I can’t make any argument about the assumption that solar energy prices will come down 18% per year. That’s a lot, by one metric, but we’ve certainly seen large and faster price drops in high tech in the past. Even the iPhone last month, which dropped in price by almost 50% in less than a year. Sure, that was partly through some magic AT&T financial pixie dust, but to the user, it’s a clear 50% price cut. There’s no reason similar magic pixie dust, whether from the government or from the utilities themselves, won’t contribute to market price declines.

The claim that solar currently accounts for less than 1/10th of a percent of the U.S. energy supply today is fine. But the assumption that it will still be less than 1 percent in 2015 (seven years from now) is curious. If we start at .1 percent, and double our solar usage every year, we end up at 128 times as much – 12.8% of today’s total. This is the amazing power of Ray Kurzweil’s “Law of Accelerating Returns.” Even if it takes two years for each doubling, we’re still up a factor of 32x in seven years. That means 3.2% today’s usage. Our total energy usage may also go up (although there are very good reasons to think it may not go up much and and will be starting a downward trajectory), but for a 32x increase in solar supply to translate to 1% of our total energy use, total energy use would have to double. Not too likely in the U.S., where population growth has stopped, and SUVs are starting their long decline.

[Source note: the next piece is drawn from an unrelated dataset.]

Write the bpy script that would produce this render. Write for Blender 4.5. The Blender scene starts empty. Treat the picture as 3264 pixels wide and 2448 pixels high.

Finally, there’s good reason to believe that solar energy will actually have a much larger share of U.S. energy usage, due to the power of “negawatts” (as explained brilliantly by Amory Lovins in this series of talks at Stanford in 2007), in which efficiency turns out to be the most cost effective way to power industry and create profits. Oh, and by the way, it significantly reduces our energy usage, by as much as a factor of five to seven!

The article combines a couple of types of fallacious thinking – that technological progress is linear, for example, rather than geometric, and that other factors, such as the desire to reduce greenhouse gases or realizing the benefits of negawatts throughout the economy, don’t have an additional accelerating effect on technology changes.